My raised beds beginning to take shape


Rooting around in an old suitcase I have stashed at my parent's house, where I spent a few days last week to celebrate my mum's birthday, I discovered an old newspaper clipping. It was an article from the Guardian written by George Monbiot, undated but I believe from the 1990's, which expressed the fact that humanity is not living within its means. We are chewing up resources at a faster rate than they can replenish. Unless we make some pretty big changes this is not going to end prettily. This was the first time I had encountered this rather troubling problem and it made quite an impression on me, enough indeed to cause me to make the only newspaper cutting of my life.

I hadn't previously heard of George Monbiot, and didn't come across anything else he had written for some years hence. In fact it probably wasn't until the Guardian went online and I began reading it more often that I realised he was a regular columnist, a hard-hitting investigative journalist, a controversial environmental spokesperson and an author of several books. I liked how his (always strong) points of view were rigorously backed up with lots of references to authoritative sources, e.g. peer-reviewed scientific papers. I read his book on how Britain can massively reduce its carbon emissions to combat climate change (“Heat”, 2006) and another on how the UK government allows itself to be swayed by corporate rather than the public interest (“Captive State”, 2000). And in the last couple of years I've met environmentalists deeply angered by his switch to a pro-nuclear-energy stance (his reasoning being it's the least bad of a bunch of options for keeping the lights on – in his view renewables alone can't provide enough energy, and at least the nuclear industry doesn't emit much carbon.)

So when he walked into the kitchen yesterday as I was weighing vegetables and introduced himself, it was quite a moment for me.  Admittedly it was his kitchen so perhaps it was more a surprise that I was there rather than he.

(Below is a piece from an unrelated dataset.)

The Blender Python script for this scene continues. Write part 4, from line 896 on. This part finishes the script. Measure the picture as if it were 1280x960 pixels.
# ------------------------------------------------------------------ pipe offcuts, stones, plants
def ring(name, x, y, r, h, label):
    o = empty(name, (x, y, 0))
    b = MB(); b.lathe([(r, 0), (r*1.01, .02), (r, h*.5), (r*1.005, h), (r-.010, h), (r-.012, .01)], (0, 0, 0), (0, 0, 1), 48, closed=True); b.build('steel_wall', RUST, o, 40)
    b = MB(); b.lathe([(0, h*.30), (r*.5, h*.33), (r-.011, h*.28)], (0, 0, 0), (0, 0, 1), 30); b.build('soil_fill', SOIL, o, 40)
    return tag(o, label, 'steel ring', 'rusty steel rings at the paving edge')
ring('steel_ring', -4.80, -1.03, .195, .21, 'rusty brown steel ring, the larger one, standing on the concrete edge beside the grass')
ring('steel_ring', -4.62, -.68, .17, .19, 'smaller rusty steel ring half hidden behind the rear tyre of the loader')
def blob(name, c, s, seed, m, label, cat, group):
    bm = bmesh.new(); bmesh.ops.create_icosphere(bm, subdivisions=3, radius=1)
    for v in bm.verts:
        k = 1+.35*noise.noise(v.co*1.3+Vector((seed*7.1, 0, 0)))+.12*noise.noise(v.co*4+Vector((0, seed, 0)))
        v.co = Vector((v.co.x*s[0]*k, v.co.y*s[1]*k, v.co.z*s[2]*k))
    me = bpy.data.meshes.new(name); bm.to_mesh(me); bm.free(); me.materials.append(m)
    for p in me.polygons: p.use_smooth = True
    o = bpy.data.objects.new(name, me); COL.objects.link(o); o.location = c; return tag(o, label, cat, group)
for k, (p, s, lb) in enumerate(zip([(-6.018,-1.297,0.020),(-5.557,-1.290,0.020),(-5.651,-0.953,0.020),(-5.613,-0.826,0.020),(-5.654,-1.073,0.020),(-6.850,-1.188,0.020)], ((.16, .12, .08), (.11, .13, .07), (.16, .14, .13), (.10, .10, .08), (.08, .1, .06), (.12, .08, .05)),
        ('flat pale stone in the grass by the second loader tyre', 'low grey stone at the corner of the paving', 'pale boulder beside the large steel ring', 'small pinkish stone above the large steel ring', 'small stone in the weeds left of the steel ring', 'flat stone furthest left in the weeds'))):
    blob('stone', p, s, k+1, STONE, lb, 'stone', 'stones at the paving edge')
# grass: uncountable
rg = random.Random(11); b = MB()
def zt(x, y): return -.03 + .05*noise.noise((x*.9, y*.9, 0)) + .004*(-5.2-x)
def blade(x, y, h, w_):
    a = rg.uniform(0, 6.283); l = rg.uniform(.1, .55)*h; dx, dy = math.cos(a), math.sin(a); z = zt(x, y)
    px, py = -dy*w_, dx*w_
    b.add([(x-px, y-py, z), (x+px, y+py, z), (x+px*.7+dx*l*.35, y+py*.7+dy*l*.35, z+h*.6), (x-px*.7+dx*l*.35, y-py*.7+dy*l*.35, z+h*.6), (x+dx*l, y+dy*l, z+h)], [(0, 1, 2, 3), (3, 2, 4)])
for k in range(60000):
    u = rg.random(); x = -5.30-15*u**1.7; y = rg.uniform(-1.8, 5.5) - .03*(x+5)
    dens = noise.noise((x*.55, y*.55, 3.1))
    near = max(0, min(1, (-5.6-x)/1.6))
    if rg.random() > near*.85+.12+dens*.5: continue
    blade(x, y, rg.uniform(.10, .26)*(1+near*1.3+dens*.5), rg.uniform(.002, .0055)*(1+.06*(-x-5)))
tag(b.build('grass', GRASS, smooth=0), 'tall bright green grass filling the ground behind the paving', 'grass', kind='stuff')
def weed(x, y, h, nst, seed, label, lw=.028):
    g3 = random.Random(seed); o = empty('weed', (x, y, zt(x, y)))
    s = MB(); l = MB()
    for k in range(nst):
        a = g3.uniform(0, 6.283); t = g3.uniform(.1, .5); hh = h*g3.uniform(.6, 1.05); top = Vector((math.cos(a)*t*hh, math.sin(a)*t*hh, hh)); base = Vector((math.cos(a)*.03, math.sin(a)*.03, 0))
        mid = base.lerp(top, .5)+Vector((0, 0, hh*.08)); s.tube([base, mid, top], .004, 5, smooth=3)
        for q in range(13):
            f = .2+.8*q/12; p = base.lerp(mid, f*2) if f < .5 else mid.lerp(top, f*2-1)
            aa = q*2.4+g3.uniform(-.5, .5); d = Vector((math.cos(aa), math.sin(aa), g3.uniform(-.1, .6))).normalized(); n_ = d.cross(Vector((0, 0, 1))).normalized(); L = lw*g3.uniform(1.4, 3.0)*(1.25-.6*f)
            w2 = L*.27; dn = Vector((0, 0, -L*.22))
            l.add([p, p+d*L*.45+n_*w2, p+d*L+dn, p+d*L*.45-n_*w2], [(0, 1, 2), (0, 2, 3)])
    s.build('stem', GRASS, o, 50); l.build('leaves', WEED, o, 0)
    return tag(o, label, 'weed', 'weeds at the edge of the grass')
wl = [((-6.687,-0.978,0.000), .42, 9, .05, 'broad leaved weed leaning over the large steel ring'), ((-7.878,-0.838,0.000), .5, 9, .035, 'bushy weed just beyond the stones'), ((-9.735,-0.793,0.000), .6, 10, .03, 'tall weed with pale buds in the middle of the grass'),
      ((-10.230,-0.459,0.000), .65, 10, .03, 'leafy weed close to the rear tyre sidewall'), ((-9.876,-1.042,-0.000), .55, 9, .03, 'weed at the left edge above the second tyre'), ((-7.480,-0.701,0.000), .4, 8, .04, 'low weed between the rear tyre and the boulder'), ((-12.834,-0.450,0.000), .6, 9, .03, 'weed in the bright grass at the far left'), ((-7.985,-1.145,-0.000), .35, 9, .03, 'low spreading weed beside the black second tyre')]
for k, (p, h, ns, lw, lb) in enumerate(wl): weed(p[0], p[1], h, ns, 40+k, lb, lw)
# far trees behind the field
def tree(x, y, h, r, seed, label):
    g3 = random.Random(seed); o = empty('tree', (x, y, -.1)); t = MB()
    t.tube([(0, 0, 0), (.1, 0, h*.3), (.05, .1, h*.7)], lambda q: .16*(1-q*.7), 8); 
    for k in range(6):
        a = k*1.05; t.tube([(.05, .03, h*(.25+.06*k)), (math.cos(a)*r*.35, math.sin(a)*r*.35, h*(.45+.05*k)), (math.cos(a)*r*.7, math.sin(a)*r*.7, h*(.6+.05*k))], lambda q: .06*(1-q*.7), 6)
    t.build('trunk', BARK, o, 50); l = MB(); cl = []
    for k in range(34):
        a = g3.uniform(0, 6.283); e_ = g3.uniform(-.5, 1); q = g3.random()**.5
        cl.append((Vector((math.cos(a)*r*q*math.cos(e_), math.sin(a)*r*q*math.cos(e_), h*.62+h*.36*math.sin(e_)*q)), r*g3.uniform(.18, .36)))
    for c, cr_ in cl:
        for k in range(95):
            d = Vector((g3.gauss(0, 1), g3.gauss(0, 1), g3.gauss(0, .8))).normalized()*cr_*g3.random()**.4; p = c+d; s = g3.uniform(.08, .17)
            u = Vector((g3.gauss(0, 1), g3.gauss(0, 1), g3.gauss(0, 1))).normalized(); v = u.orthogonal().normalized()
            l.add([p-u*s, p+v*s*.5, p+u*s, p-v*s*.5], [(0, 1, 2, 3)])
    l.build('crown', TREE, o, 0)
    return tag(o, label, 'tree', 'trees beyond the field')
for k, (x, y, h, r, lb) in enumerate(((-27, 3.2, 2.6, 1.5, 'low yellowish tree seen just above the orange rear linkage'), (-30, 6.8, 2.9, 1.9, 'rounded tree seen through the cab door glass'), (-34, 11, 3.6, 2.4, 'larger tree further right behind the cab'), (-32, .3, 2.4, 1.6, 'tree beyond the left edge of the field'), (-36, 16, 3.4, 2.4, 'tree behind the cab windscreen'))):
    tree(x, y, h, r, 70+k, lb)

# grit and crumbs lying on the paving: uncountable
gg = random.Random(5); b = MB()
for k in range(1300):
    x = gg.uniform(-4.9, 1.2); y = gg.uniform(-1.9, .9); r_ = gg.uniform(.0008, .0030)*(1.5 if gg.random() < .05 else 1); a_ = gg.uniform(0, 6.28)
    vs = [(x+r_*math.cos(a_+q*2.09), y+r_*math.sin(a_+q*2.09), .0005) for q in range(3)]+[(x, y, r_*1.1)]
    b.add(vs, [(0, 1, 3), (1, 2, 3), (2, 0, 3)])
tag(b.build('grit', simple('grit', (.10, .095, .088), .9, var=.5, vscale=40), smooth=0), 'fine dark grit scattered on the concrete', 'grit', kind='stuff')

No, I haven't become a stalker of well-known Greens, breaking into their homes to effect a meeting. It just happens that he lets the local veg-box scheme grow some produce in his back garden and box it up in his kitchen, and yesterday I was volunteering some time to help them with their weekly harvest. All quite plausible really, m'lud.

Suffice to say he was very pleasant to us despite us getting in the way of his making dinner, admiring the bountiful veg on his table and making small talk. This was the second author in two years I had met by chance whose books had made a significant impression on me (the first being Tobias Jones last year.) Both their works have actually caused my direction in life to change. Having spent fourteen years in London where you can't move for writers and hacks, it  seems strange that I had to leave it to meet two of, at least for me, the most influential ones. I'd be predicting that next year I'll be bumping into Douglas Adams (my childhood, teenage and perhaps also adult favourite writer) in some out-of-the-way country pub were it not for the fact a heart attack took him 12 years ago whilst running on an exercise machine. Gyms are dangerous places.